Wednesday, June 16, 2010

my security blanket


for the past four years i've had boyfriends and lived in far-away places. it is my security blanket against the world. it is my way of being sheltered.

find myself crying my eyes out as i count down the days. clinging to this beautiful person next to me. i know its for the better, but what else can you do when someone is taking your security blanket away from you?

these past two years i've been particularly well off. my boyfriend is the kind any woman in her right mind would marry in a second. sensitive, thoughtful, the best listener in the world, engaged, can carry on a conversation with anyone, poly-lingual, handsome, smart, compassionate, self-less, generous, traveled, confident, it goes on and on. hell, he's even a photographer and artist. ??? too good to be true, right? perhaps it will hit me when he leaves me in new york in two weeks. not right away. but a couple weeks later.
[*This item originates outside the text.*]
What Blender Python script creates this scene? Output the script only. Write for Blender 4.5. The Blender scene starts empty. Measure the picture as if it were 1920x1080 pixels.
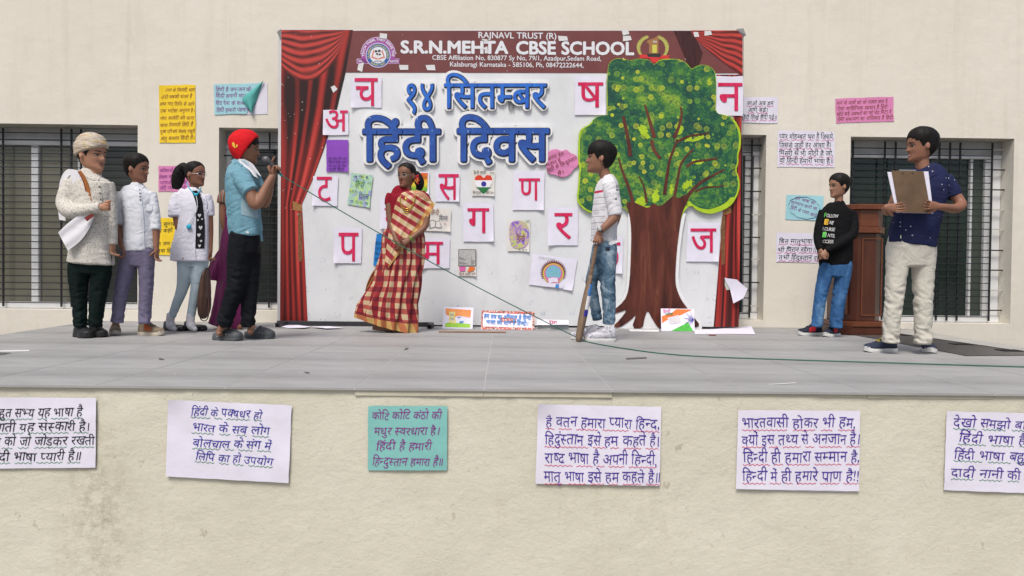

when i sit across from him at a table over dinner and he's chatting away with our co-worker next to him - having an engaged, adult conversation. i know this is what he needs - a sophisticated woman. someone who's comfortable in their own skin. sincere about their work. an adult. i sit at the table feeling like their teenage kid, interjecting their serious conversation with questions that have nothing to do with what anyone is talking about. "where'd you get that shirt? did you buy it at the same place? in cairo?" i hear myself and cringe. what's wrong with me?

he will find that person. the person who is on the same page as him - who is comfortable with life. who never panics or can't sleep from anxiety. they will have children together. i can't be that person right now. not until i fling off the security blanket and go do what i have to do. give me four years. then, i'll be ready. i swear.